If you are a Senior/C-suite Manager, your accountability horizon HAS TO BE Long term. Immaculate Long Term planning will ensure all the short term results are in order. As David Cote put it, current quarter results should have been planned a year ago! You need to ensure your business stays relevant over the next 3-5 years. The comfort here of a quarterly dip for a good year is present, but it takes a huge effort to convince the board for the same. Indra Nooyi’s vision of Performance with Purpose to cut sugar & salt levels in the portfolio of PepsiCo products was to make sure the company made relevant products for the next decade, not the next quarter.

The next quarter would only get a good performance by selling more of the same products. But will the same portfolio be relevant for the next decade? This question led her to invest heavily for a portfolio redesign while keeping the core of the brands same. It was still, maybe the best salty snacks or potato chips, but with a lot less salt & sodium. It was still the joy of opening a good fizzy soft drink, but with a lot less sugar. The transition in the portfolio could not happen overnight. It has as much to do with the consumer’s ability to accept change (in terms of taste & portfolio) as with the organisation’s internal capability to deliver this change at the right cost.

THE RIGHT FIT

Defining milestones, like % value & volume share, to capture the directional change, is a key management deliverable here. Here, what is desired is as follows…

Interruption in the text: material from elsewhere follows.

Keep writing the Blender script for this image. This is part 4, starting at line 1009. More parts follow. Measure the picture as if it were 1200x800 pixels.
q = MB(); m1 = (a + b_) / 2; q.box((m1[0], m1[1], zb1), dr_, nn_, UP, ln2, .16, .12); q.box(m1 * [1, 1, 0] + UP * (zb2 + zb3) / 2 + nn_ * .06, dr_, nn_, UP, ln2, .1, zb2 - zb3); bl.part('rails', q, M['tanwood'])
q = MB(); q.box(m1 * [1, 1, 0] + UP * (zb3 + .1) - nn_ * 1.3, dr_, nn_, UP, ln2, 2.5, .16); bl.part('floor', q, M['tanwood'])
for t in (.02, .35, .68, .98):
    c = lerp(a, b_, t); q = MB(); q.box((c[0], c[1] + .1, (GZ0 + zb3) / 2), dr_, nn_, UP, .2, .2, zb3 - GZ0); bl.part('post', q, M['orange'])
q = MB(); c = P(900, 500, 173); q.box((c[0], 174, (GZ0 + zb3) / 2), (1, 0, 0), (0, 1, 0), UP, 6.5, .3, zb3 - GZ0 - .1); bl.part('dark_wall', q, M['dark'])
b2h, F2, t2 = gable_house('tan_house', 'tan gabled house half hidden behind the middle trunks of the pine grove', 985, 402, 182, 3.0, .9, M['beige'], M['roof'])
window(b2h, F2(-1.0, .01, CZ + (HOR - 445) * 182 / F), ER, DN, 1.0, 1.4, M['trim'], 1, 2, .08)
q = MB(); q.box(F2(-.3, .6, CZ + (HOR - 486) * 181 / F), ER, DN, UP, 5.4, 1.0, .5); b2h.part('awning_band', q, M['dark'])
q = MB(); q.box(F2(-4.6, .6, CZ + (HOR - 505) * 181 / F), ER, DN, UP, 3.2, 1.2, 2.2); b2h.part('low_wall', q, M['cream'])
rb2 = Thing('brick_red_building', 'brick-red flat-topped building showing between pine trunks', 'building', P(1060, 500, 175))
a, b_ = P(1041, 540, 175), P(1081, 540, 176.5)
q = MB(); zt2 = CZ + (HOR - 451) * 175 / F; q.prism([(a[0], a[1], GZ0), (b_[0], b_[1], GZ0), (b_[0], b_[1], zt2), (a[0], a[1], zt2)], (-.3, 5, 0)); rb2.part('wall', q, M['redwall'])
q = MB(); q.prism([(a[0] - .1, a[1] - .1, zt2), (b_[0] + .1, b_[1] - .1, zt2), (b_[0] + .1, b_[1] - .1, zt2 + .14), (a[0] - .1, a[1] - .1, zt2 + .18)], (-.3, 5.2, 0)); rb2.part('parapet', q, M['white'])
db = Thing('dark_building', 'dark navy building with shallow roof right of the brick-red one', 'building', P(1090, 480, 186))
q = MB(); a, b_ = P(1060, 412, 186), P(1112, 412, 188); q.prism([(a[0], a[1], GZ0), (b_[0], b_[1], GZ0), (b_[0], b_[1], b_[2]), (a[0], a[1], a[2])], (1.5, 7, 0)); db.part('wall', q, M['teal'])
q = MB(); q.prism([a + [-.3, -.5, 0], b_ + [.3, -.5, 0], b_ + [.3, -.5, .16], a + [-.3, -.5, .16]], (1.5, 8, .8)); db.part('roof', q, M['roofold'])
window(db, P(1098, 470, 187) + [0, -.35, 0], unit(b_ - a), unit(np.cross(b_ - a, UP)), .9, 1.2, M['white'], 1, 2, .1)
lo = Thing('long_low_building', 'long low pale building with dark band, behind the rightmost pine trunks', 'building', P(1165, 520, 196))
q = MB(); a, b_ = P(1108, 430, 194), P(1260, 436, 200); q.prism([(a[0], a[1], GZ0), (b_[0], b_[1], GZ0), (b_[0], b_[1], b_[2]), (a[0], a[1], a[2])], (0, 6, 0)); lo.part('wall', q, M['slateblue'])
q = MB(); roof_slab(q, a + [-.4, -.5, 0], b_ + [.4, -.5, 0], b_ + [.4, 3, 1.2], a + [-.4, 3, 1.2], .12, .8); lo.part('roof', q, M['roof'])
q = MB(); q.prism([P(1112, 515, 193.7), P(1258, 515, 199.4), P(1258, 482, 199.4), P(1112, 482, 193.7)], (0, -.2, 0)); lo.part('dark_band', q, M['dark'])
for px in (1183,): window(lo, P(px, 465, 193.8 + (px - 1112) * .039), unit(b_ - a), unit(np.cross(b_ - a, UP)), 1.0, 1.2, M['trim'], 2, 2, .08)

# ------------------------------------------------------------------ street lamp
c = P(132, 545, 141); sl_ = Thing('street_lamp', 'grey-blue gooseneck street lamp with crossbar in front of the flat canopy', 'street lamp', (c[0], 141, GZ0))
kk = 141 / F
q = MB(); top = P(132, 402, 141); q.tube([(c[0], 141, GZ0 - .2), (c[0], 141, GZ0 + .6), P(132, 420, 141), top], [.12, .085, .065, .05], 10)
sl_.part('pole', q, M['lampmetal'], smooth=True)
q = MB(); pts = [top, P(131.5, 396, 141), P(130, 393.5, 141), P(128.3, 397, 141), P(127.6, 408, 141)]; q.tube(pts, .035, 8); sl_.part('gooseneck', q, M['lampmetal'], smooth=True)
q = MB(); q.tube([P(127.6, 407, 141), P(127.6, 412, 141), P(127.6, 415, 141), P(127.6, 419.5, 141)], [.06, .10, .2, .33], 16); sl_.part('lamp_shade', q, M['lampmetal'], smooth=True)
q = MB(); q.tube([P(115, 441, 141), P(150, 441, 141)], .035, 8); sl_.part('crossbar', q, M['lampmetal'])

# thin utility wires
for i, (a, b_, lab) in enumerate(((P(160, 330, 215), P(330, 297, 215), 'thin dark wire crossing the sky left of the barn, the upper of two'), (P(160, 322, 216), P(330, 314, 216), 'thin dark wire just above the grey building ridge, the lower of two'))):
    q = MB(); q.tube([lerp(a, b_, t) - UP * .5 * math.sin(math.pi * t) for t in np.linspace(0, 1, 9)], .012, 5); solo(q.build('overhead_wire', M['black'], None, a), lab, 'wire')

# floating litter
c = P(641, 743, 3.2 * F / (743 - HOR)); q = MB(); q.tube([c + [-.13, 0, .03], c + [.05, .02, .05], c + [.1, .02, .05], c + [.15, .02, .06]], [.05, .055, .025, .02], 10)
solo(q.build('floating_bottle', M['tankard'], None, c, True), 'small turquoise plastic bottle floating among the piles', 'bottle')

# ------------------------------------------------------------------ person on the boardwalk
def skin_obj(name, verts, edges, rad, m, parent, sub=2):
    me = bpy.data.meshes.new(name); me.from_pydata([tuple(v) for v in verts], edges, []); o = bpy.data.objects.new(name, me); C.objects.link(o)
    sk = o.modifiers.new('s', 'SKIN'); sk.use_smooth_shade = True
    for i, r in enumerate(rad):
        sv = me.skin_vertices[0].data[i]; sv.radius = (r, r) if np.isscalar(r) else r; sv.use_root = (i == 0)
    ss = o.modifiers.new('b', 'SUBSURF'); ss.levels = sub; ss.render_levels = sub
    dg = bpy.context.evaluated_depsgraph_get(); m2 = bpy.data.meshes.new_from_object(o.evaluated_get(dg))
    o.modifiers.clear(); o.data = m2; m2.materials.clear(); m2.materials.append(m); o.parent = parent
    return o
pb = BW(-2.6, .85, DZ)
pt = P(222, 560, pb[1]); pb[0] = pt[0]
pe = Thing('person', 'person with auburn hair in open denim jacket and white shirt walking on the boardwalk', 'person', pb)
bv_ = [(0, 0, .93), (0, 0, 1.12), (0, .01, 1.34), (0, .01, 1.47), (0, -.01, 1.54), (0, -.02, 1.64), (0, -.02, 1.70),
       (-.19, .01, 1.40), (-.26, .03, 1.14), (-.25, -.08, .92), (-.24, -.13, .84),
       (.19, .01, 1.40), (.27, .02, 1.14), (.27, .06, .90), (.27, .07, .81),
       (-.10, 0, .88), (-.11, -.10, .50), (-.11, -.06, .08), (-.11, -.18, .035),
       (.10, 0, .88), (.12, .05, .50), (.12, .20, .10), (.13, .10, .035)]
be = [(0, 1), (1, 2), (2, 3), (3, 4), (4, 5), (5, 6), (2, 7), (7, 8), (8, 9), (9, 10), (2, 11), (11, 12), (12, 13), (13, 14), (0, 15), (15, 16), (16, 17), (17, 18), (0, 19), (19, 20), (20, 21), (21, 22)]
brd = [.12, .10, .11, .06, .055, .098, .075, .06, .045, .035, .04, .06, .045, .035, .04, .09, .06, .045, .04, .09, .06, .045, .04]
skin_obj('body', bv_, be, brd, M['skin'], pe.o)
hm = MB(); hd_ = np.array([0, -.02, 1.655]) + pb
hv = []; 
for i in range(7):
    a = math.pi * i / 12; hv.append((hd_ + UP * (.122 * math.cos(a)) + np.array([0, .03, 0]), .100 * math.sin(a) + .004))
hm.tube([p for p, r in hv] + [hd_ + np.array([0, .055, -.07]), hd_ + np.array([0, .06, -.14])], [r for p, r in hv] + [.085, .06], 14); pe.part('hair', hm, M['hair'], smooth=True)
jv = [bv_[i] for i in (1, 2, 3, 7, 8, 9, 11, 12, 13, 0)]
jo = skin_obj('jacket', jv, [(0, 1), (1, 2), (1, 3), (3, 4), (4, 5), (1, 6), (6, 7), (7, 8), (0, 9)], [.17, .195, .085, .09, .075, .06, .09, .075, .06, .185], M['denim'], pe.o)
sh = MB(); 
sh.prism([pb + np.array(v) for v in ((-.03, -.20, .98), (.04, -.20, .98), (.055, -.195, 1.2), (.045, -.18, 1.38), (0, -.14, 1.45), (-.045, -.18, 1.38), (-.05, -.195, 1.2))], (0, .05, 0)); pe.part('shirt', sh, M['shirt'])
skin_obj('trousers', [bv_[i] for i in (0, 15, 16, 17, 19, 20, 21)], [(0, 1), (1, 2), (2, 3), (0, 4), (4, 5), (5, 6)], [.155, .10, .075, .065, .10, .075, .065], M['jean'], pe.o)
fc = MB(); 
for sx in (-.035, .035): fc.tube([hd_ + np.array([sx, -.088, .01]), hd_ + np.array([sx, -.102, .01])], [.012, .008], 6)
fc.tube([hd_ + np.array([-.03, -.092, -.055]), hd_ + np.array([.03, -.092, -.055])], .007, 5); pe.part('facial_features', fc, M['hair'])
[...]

  • Technology based solutions
  • Redesigning org structures
  • Rethinking accountabilities of functions

Designing conflicting KPIs that expand the organisational web out of the current comfort zone is also needed. Entire functions could be made redundant with redirected focus towards chasing untapped value. If you are the CXO in the gold ornament organisation, maybe you need to figure out how to disrupt the current order management flow to stay relevant! Now, it is time to figure out your organisation’s needs and where you fit in to deliver growth!